Recolhida ao convento para a penitência, o que podemos esperar da Academia Nobel? Não passa de um grupo aleatório de gente, tão competente e incompetente como qualquer outra. Nenhum membro se distinguiu por saber escrever um grande livro ou poema ou por saber mais sobre literatura do que os literatos instantâneos.

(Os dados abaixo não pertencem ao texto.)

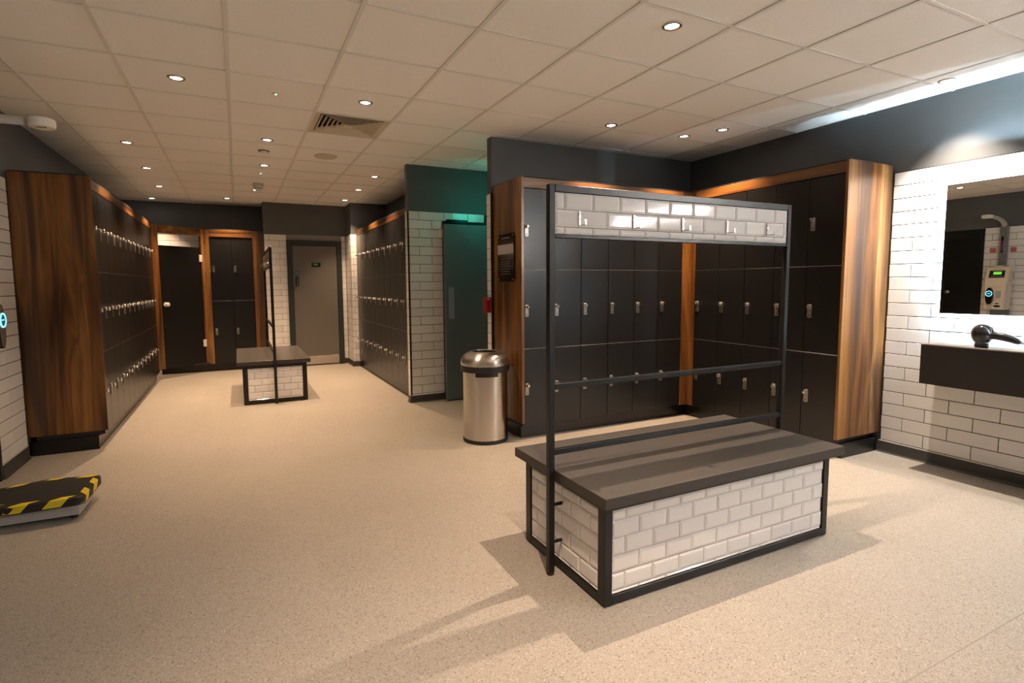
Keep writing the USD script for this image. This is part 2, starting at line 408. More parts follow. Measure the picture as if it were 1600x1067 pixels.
# ------------------------------------------------------------------ doors
d1 = struct('door_1')
part(d1, 'frame_jamb', box((.762, 9.655, 0), (.842, 9.70, 2.115), .003), 'door_frame_slate')
part(d1, 'frame_jamb', box((1.556, 9.655, 0), (1.638, 9.70, 2.115), .003), 'door_frame_slate')
part(d1, 'frame_head', box((.842, 9.655, 2.03), (1.556, 9.70, 2.115), .003), 'door_frame_slate')
part(d1, 'leaf', box((.846, 9.672, .012), (1.552, 9.699, 2.026), .002), 'door_grey')
part(d1, 'kick_plate', box((.852, 9.668, .025), (1.546, 9.672, .165), .0008), 'kick_steel')
part(d1, 'door_sign', box((1.145, 9.666, 1.675), (1.285, 9.672, 1.745), .001), 'gloss_black')
part(d1, 'sign_print', box((1.172, 9.6645, 1.700), (1.238, 9.666, 1.732)), 'green_print')
part(d1, 'fire_sign', xf(cyl(.036, .003, 20), (.906, 9.672, 1.575), rx(90)), 'blue_print')
part(d1, 'sign_print', box((.888, 9.667, 1.572), (.924, 9.6688, 1.578)), 'white_print')
part(d1, 'code_lock', box((.882, 9.648, 1.36), (.932, 9.672, 1.515), .006), 'gloss_black')
for k in range(5): part(d1, 'lock_button', box((.898, 9.645, 1.492 - .02 * k), (.916, 9.649, 1.502 - .02 * k)), 'satin_steel')
part(d1, 'turn_knob', xf(cyl(.013, .03, 16, .003), (.907, 9.648, 1.386), rx(90)), 'chrome')
d2 = struct('door_2')
part(d2, 'leaf', box((2.150, 5.905, .012), (2.90, 5.950, 2.055), .003), 'door_slate')
part(d2, 'kick_plate', box((2.158, 5.902, .022), (2.89, 5.905, .17), .0008), 'door_slate')
part(d2, 'push_plate', box((2.186, 5.901, .97), (2.255, 5.905, 1.335), .0008), 'push_plate')
part(d2, 'closer', box((2.20, 5.958, 2.058), (2.46, 6.010, 2.115), .004), 'gloss_black')
part(d2, 'hinge', box((2.128, 5.965, 1.91), (2.148, 6.028, 2.00), .002), 'white_plastic')
part(d2, 'frame_jamb', box((2.168, 5.985, 0), (2.23, 6.039, 2.05), .002), 'door_frame_slate')
d3 = struct('door_3')
part(d3, 'frame_jamb', box((XL, 4.388, 0), (XL + .012, 4.43, 2.19), .002), 'frame_black')
part(d3, 'frame_jamb', box((XL, 4.91, 0), (XL + .012, 4.952, 2.19), .002), 'frame_black')
part(d3, 'frame_head', box((XL, 4.43, 2.05), (XL + .012, 4.91, 2.19), .002), 'frame_black')
part(d3, 'leaf', box((XL, 4.432, .01), (XL + .008, 4.908, 2.048), .002), 'cubicle_black')
part(d3, 'door_knob', xf(lathe([(0, 0), (.02, 0), (.02, .004), (.009, .008), (.009, .03), (.02, .036), (.022, .05), (.014, .058), (0, .058)], 20), (XL + .008, 4.84, 1.19), ry(90)), 'chrome', smooth=35)

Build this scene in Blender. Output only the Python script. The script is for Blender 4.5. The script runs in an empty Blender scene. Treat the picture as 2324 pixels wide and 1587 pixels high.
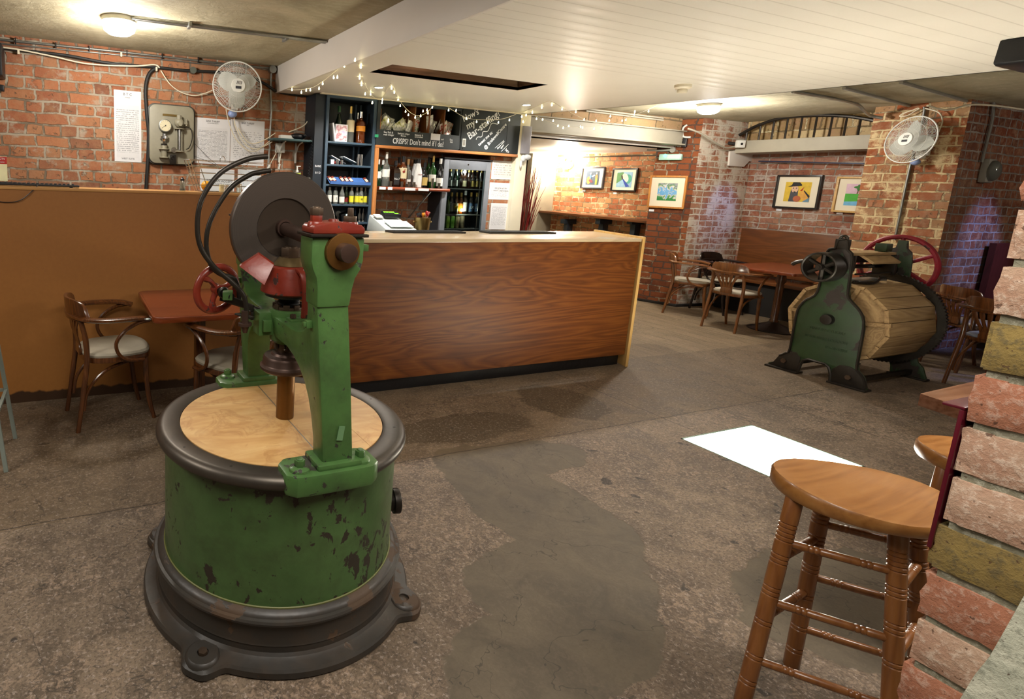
import bpy, bmesh, math, random
from mathutils import Vector, Matrix, Euler
C = bpy.context.scene.collection
PI = math.pi
random.seed(7)
# ------------------------------------------------------------------ camera
FPX, PX, PY, CAMZ = 1278.868, 671.306, 625.416, 1.5
def _rot(pitch, roll, yaw):
    cp, sp = math.cos(pitch), math.sin(pitch)
    f = Vector((math.cos(yaw)*cp, math.sin(yaw)*cp, -sp))
    r = Vector((math.sin(yaw), -math.cos(yaw), 0)); u = r.cross(f)
    r2 = r*math.cos(roll)+u*math.sin(roll); u2 = -r*math.sin(roll)+u*math.cos(roll)
    return Matrix((r2, u2, -f)).transposed()
RC = _rot(0.16303, 0.03869, 1.18941)
cam = bpy.data.cameras.new('camera'); cam.sensor_width = 36; cam.sensor_fit = 'HORIZONTAL'
cam.lens = 36*FPX/2324; cam.shift_x = (1162-PX)/2324; cam.shift_y = (PY-793.5)/2324
cam.clip_start = 0.02; cam.clip_end = 60
co = bpy.data.objects.new('camera', cam); C.objects.link(co)
co.matrix_world = Matrix.Translation((0, 0, CAMZ)) @ RC.to_4x4()
bpy.context.scene.camera = co
def ray(x, y): return RC @ Vector(((x-PX)/FPX, -(y-PY)/FPX, -1))
def aY(x, y, Y):
    d = ray(x, y); return Vector((0, 0, CAMZ))+d*(Y/d.y)
def aX(x, y, X):
    d = ray(x, y); return Vector((0, 0, CAMZ))+d*(X/d.x)
def aZ(x, y, Z=0):
    d = ray(x, y); return Vector((0, 0, CAMZ))+d*((Z-CAMZ)/d.z)
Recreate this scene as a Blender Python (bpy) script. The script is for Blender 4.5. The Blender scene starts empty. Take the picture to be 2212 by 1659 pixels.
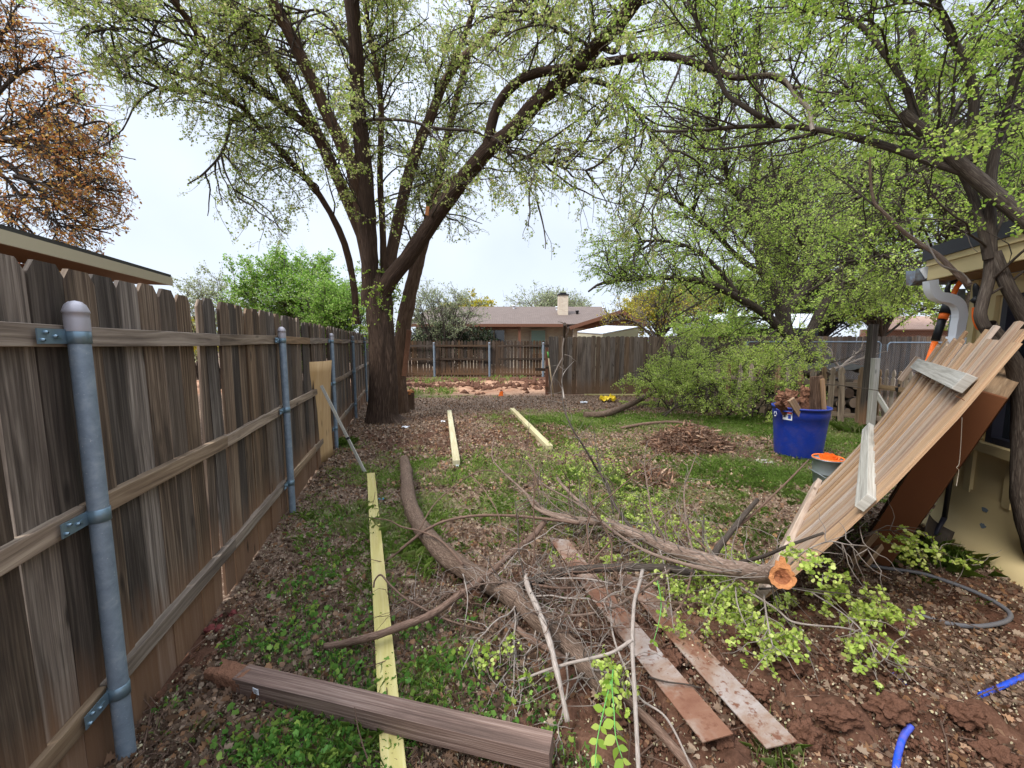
import bpy, math, random
import numpy as np
from mathutils import Vector
random.seed(7)
R = np.random.default_rng(11)
SC = bpy.context.scene
COL = SC.collection

# ------------------------------------------------------------------ camera
FOC, CX, CY, CAMH = 850.0, 1106.0, 829.5, 1.6          # measured on a 2212 x 1659 view of the photo
TH = math.atan(89.5 / FOC)
cd = bpy.data.cameras.new('camera'); cam = bpy.data.objects.new('camera', cd); COL.objects.link(cam)
cam.location = (0, 0, CAMH); cam.rotation_euler = (math.pi / 2 - TH, 0, 0)
cd.sensor_width = 36; cd.lens = FOC / 2212 * 36; cd.clip_start = 0.05; cd.clip_end = 2000
SC.camera = cam

# ------------------------------------------------------------------ sky, sun, exposure
SUN_EL, SUN_AZ = math.radians(52), math.radians(230)     # high sun behind thin cloud, behind and left of the camera
w = bpy.data.worlds.new('World'); SC.world = w; w.use_nodes = True
nt = w.node_tree; nt.nodes.clear()
out = nt.nodes.new('ShaderNodeOutputWorld'); bg = nt.nodes.new('ShaderNodeBackground')
sky = nt.nodes.new('ShaderNodeTexSky'); sky.sky_type = 'NISHITA'; sky.sun_disc = False
sky.sun_elevation = SUN_EL; sky.sun_rotation = SUN_AZ; sky.air_density = 1.0; sky.dust_density = 1.5
tc = nt.nodes.new('ShaderNodeTexCoord'); nz = nt.nodes.new('ShaderNodeTexNoise')
nz.inputs['Scale'].default_value = 2.2; nz.inputs['Detail'].default_value = 4
rp = nt.nodes.new('ShaderNodeValToRGB')
rp.color_ramp.elements[0].position = 0.3; rp.color_ramp.elements[0].color = (0.72, 0.72, 0.72, 1)
rp.color_ramp.elements[1].position = 0.7; rp.color_ramp.elements[1].color = (0.95, 0.95, 0.95, 1)
mx = nt.nodes.new('ShaderNodeMix'); mx.data_type = 'RGBA'
mx.inputs[7].default_value = (10.7, 11.8, 13.6, 1)           # thin overcast, radiance of bright cloud
nt.links.new(tc.outputs['Generated'], nz.inputs['Vector']); nt.links.new(nz.outputs['Fac'], rp.inputs['Fac'])
nt.links.new(rp.outputs['Color'], mx.inputs[0]); nt.links.new(sky.outputs['Color'], mx.inputs[6])
sepw = nt.nodes.new('ShaderNodeSeparateXYZ'); nt.links.new(tc.outputs['Generated'], sepw.inputs[0])
rz = nt.nodes.new('ShaderNodeValToRGB'); nt.links.new(sepw.outputs[2], rz.inputs['Fac'])     # overcast sky: brightest overhead
rz.color_ramp.elements[0].position = 0.64; rz.color_ramp.elements[0].color = (0.30, 0.30, 0.30, 1)
rz.color_ramp.elements[1].position = 0.86; rz.color_ramp.elements[1].color = (1, 1, 1, 1)
mu = nt.nodes.new('ShaderNodeMix'); mu.data_type = 'RGBA'; mu.blend_type = 'MULTIPLY'; mu.inputs[0].default_value = 1.0
nt.links.new(mx.outputs[2], mu.inputs[6]); nt.links.new(rz.outputs['Color'], mu.inputs[7])
nt.links.new(mu.outputs[2], bg.inputs['Color']); bg.inputs['Strength'].default_value = 0.15
nt.links.new(bg.outputs[0], out.inputs['Surface'])
sd = bpy.data.lights.new('sun', 'SUN'); sd.energy = 2.2; sd.angle = math.radians(20); sd.color = (1.0, 0.96, 0.9)
sun = bpy.data.objects.new('sun', sd); COL.objects.link(sun); sun.location = (3, -4, 12)
sv = Vector((math.sin(SUN_AZ) * math.cos(SUN_EL), math.cos(SUN_AZ) * math.cos(SUN_EL), math.sin(SUN_EL)))
sun.rotation_euler = sv.to_track_quat('Z', 'Y').to_euler()
SC.view_settings.view_transform = 'Standard'; SC.view_settings.look = 'None'
SC.view_settings.exposure = 1.12; SC.view_settings.gamma = 1

# ------------------------------------------------------------------ pixel -> world helpers (measuring only)
def ray(px, py):
    u = (px - CX) / FOC; v = (CY - py) / FOC
    return np.array((u, math.cos(TH) + math.sin(TH) * v, -math.sin(TH) + math.cos(TH) * v))
def G(px, py, z=0.0):
    d = ray(px, py); t = (z - CAMH) / d[2]; return np.array((d[0] * t, d[1] * t, z))
def at(px, py, Y):
    d = ray(px, py); t = Y / d[1]; return np.array((d[0] * t, Y, CAMH + d[2] * t))
def proj(p):
    p = np.asarray(p); z = p[..., 2] - CAMH
    F = np.maximum(p[..., 1] * math.cos(TH) - z * math.sin(TH), 1e-3); V = p[..., 1] * math.sin(TH) + z * math.cos(TH)
    return CX + FOC * p[..., 0] / F, CY - FOC * V / F
def nrm(a):
    a = np.asarray(a, float); return a / np.maximum(np.linalg.norm(a, axis=-1, keepdims=True), 1e-9)

# value noise, vectorised
_T = np.random.default_rng(5).random(4096)
def vnoise(x, y, z=0.0):
    x = np.asarray(x, float); y = np.asarray(y, float); z = np.asarray(z, float) + 0 * x
    xi, yi, zi = np.floor(x).astype(int), np.floor(y).astype(int), np.floor(z).astype(int)
    fx, fy, fz = x - xi, y - yi, z - zi
    fx, fy, fz = [f * f * (3 - 2 * f) for f in (fx, fy, fz)]
    def h(a, b, c): return _T[(a * 374761 + b * 668265 + c * 94723) % 4096]
    r = 0
    for dx in (0, 1):
        for dy in (0, 1):
            for dz in (0, 1):
                r = r + h(xi + dx, yi + dy, zi + dz) * (fx if dx else 1 - fx) * (fy if dy else 1 - fy) * (fz if dz else 1 - fz)
    return r * 2 - 1
def fbm(x, y, z=0.0, o=4):
    return sum(vnoise(np.asarray(x) * 2 ** k + 17 * k, np.asarray(y) * 2 ** k, np.asarray(z) * 2 ** k) / 2 ** k for k in range(o))

# ------------------------------------------------------------------ materials
def NT(name):
    m = bpy.data.materials.new(name); m.use_nodes = True; t = m.node_tree; t.nodes.clear()
    o = t.nodes.new('ShaderNodeOutputMaterial')
    return m, t, o
def N(t, kind, ins=None, **kw):
    n = t.nodes.new(kind)
    for k, v in kw.items(): setattr(n, k, v)
    for k, v in (ins or {}).items():
        if isinstance(v, bpy.types.NodeSocket): t.links.new(v, n.inputs[k])
        else: n.inputs[k].default_value = v
    return n
def ramp(t, fac, stops):
    r = N(t, 'ShaderNodeValToRGB', {'Fac': fac}); e = r.color_ramp.elements
    while len(e) < len(stops): e.new(0.5)
    for el, (p, c) in zip(e, stops):
        el.position = p; el.color = (c, c, c, 1) if isinstance(c, (int, float)) else (*c, 1)
    return r.outputs['Color']
def mixc(t, a, b, fac, mode='MIX'):
    n = N(t, 'ShaderNodeMix', data_type='RGBA', blend_type=mode)
    for i, v in ((0, fac), (6, a), (7, b)):
        if isinstance(v, bpy.types.NodeSocket): t.links.new(v, n.inputs[i])
        else: n.inputs[i].default_value = v if i == 0 else (*v, 1)
    return n.outputs[2]
def scl(t, v, s):
    return N(t, 'ShaderNodeMapping', {'Vector': v, 'Scale': s}).outputs[0]
def noise(t, v, s, d=4, rough=0.6, dist=0.0):
    return N(t, 'ShaderNodeTexNoise', {'Vector': v, 'Scale': s, 'Detail': d, 'Roughness': rough, 'Distortion': dist}).outputs['Fac']
def mth(t, op, a, b=0.0, c=None):
    d = {0: a, 1: b}
    if c is not None: d[2] = c
    return N(t, 'ShaderNodeMath', d, operation=op).outputs[0]
def rndv(t): return N(t, 'ShaderNodeAttribute', attribute_name='rnd').outputs['Fac']
def bsdf(t, o, col, rough=0.8, metal=0.0, bump=None, bstr=0.3, bdist=0.01, spec=0.3):
    b = N(t, 'ShaderNodeBsdfPrincipled', {'Base Color': col if isinstance(col, bpy.types.NodeSocket) else (*col, 1), 'Roughness': rough, 'Metallic': metal, 'Specular IOR Level': spec})
    if bump is not None:
        bn = N(t, 'ShaderNodeBump', {'Height': bump, 'Strength': bstr, 'Distance': bdist})
        t.links.new(bn.outputs[0], b.inputs['Normal'])
    t.links.new(b.outputs[0], o.inputs['Surface'])
def wood(name, dark, mid, light, vr=(0.55, 1.3), stain=(0.02, 0.013, 0.009), st=0.6, knots=True, grain=85, rough=0.85, bd=0.004, low=None):
    m, t, o = NT(name); uv = N(t, 'ShaderNodeUVMap').outputs[0]; rn = rndv(t)
    warp = noise(t, scl(t, uv, (5, 1.2, 1)), 1.0, 2)
    gv = N(t, 'ShaderNodeVectorMath', {0: scl(t, uv, (grain, 1.6, 1)), 1: N(t, 'ShaderNodeCombineXYZ', {'X': mth(t, 'MULTIPLY', warp, 2.6), 'Z': mth(t, 'MULTIPLY', rn, 40.0)}).outputs[0]}, operation='ADD').outputs[0]
    g = noise(t, gv, 1.0, 5, 0.65, 0.3)
    c = ramp(t, g, [(0.28, dark), (0.5, mid), (0.72, light)])
    c = mixc(t, c, N(t, 'ShaderNodeHueSaturation', {'Color': c, 'Saturation': mth(t, 'MULTIPLY_ADD', mth(t, 'FRACT', mth(t, 'MULTIPLY', rn, 7.3)), .7, 0.65), 'Value': mth(t, 'MULTIPLY_ADD', rn, vr[1] - vr[0], vr[0])}).outputs[0], 1.0)
    s = noise(t, scl(t, uv, (9, 0.9, 1)), 1.0, 4, 0.6, 0.8)
    c = mixc(t, c, stain, mth(t, 'MULTIPLY', ramp(t, s, [(0.46, 0.0), (0.66, 1.0)]), st))
    if low is not None:       # wood that never greyed near the ground: a stain with its own shape
        z = N(t, 'ShaderNodeSeparateXYZ', {0: N(t, 'ShaderNodeNewGeometry').outputs['Position']}).outputs[2]
        zz = mth(t, 'ADD', z, mth(t, 'MULTIPLY', s, -0.5))
        c = mixc(t, c, mixc(t, c, low, 0.7), ramp(t, zz, [(0.0, 0.9), (0.28, 0.0)]))
    if knots:
        v = N(t, 'ShaderNodeTexVoronoi', {'Vector': scl(t, uv, (7, 2.2, 1)), 'Scale': 1.0})
        k = ramp(t, v.outputs['Distance'], [(0.05, 1.0), (0.13, 0.0)])
        c = mixc(t, c, tuple(x * 0.35 for x in dark), mth(t, 'MULTIPLY', k, 0.8))
    bsdf(t, o, c, rough, bump=g, bstr=0.7, bdist=bd); return m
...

O Nobel premiava em função de pressões políticas, diplomáticas, financeiras, em função de lóbis e agências, em função de pressões, poderes, dinheiros e vaidades. Claro que premiou bons escritores, tantos como os que deixou de fora. E, Nobel ganho, o escritor acabava. Arrastando as vestes, seguia-se quase sempre a morte, o olvido ou o livrinho menor. Com exceção de Gabriel García Márquez, um monstro literário que escreveu “O Amor nos Tempos de Cólera” depois do Nobel, uma obra-prima, quase todos os nobelizados se afundaram em obras epigonais de si mesmas. Saudemos a implosão.